When I wrote Locke & Key, I wanted to find out what it was like to write a long-running series like Y: The Last Man, or Sandman or Swamp Thing. I was excited to try it, but it was also sort of a personal test. I wanted to see if I could keep it going and hold it together and make it a satisfying piece. What I’d like to try now is see if I could be a full-service comic book writer who can handle more than one story at once. I’ve never tried that.

At one point, we had conditional permission from DC to do a Sandman/Locke & Key crossover. If you remember from Sandman, Lucifer gives Morpheus the Key to Hell and puts Morpheus in charge of Hell.
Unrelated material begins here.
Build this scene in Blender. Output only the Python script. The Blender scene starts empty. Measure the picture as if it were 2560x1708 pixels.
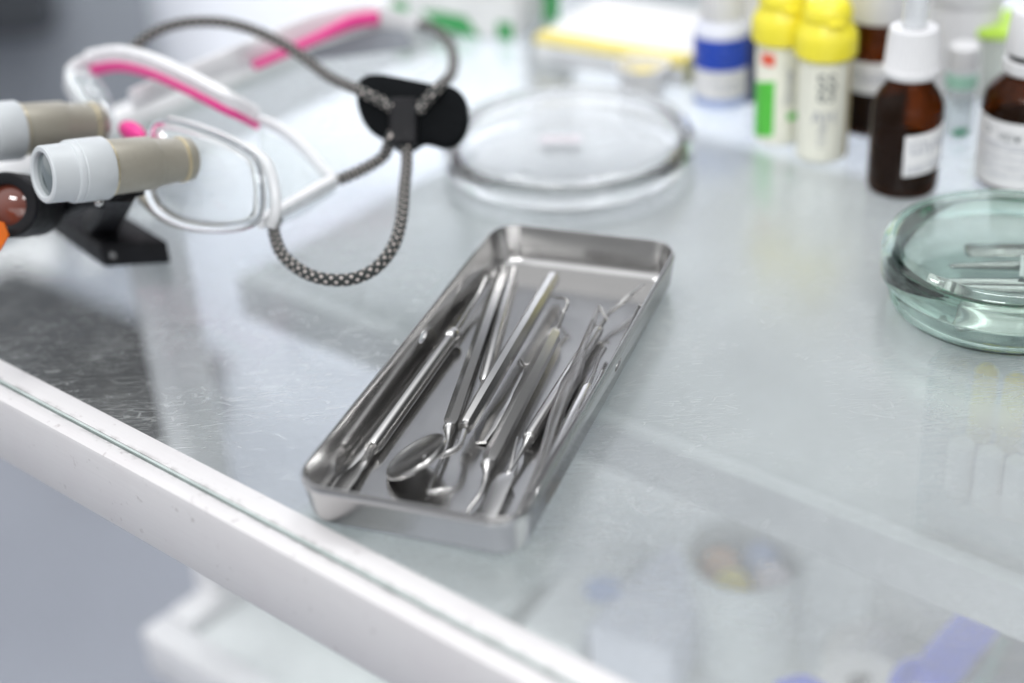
import bpy, bmesh, math, random
from mathutils import Vector, Matrix
random.seed(7)
scene = bpy.context.scene
COL = scene.collection
rad = math.radians

# ------------------------------------------------------------------ camera
CAM_H, CAM_F, CAM_PITCH, CAM_ROLL = 0.3144, 3765.36, 0.54145, -0.06734   # metres, pixels at 2560 wide, radians
FW = Vector((0, math.cos(CAM_PITCH), -math.sin(CAM_PITCH)))
_rt = Vector((1, 0, 0)); _up = _rt.cross(FW)
RT = math.cos(CAM_ROLL)*_rt + math.sin(CAM_ROLL)*_up
UP = -math.sin(CAM_ROLL)*_rt + math.cos(CAM_ROLL)*_up
CP = Vector((0, 0, CAM_H))
cam = bpy.data.cameras.new('camera'); camo = bpy.data.objects.new('camera', cam); COL.objects.link(camo)
camo.matrix_world = Matrix(((RT.x, UP.x, -FW.x, CP.x), (RT.y, UP.y, -FW.y, CP.y), (RT.z, UP.z, -FW.z, CP.z), (0, 0, 0, 1)))
cam.sensor_width = 36; cam.lens = CAM_F*36/2560
cam.clip_start = 0.02; cam.clip_end = 60
cam.dof.use_dof = True; cam.dof.focus_distance = 0.565; cam.dof.aperture_fstop = 3.0
cam.dof.aperture_blades = 0
scene.camera = camo

def ray(x, y):
    return (FW*CAM_F + RT*(x-1280) - UP*(y-854)).normalized()
def P(x, y, z=0.0):                    # photograph position -> point on the level plane z
    d = ray(x, y); return CP + d*((z-CAM_H)/d.z)
def PD(x, y, dep):                     # photograph position -> point at that distance along the view axis
    d = ray(x, y); return CP + d*(dep/d.dot(FW))
DD = Vector((.749, -.663, 0)); NN = Vector((.663, .749, 0))     # along / across the trolley
def W3(d, n, z): return DD*d + NN*n + Vector((0, 0, z))

# ------------------------------------------------------------------ world, lamps, exposure
world = bpy.data.worlds.new('World'); scene.world = world; world.use_nodes = True
wn, wl = world.node_tree.nodes, world.node_tree.links
wn.clear()
wo = wn.new('ShaderNodeOutputWorld'); wb = wn.new('ShaderNodeBackground'); wl.new(wb.outputs[0], wo.inputs[0])
tc = wn.new('ShaderNodeTexCoord')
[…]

We were going to have the Key to Hell pop up in a 54-page Locke & Key special issue. We were going to have the Locke family cross over into Hell, and then from Hell into The Dreaming and meet all these major Vertigo characters and have an adventure. DC was cool with it, but we never did it. In the end, there was only so much time and we were really focused on ending Locke & Key well, and we didn’t want to blow Clockworks or Alpha & Omega. I had demands on me to finish writing this novel NOS4A2.

You can only stretch yourself so thin before quality of the work starts to fall off. Rather than do a potentially crappy crossover, we chose not to do it at all. But a part of me still wishes we had done it. There’s another gig Gabe and I talked about doing with Vertigo that we were excited about that had nothing to do with Locke & Key. Whether or not we’ll ever get to it is hard to say. I’ve got some novels to write and Gabe is in an exclusive contract with IDW for a while.

Paste: You recorded a cameo for this adaptation. Given free reign, are there any comic book or horror characters you’d love to portray in audio or live-action?
Hill: You mean acting? Me? [Laughs] I’ve done a little bit of acting. I was a child actor in Creepshow, the little kid with the voodoo doll (skip to 1:34). I’ve done just enough acting to know I’m pretty terrible at it, and I think anything bigger than a cameo would probably be an unwise casting choice. That said, there are rumors that they’re going to replace Captain America in the Marvel movies pretty soon, and I think I’d look damn good in the uniform.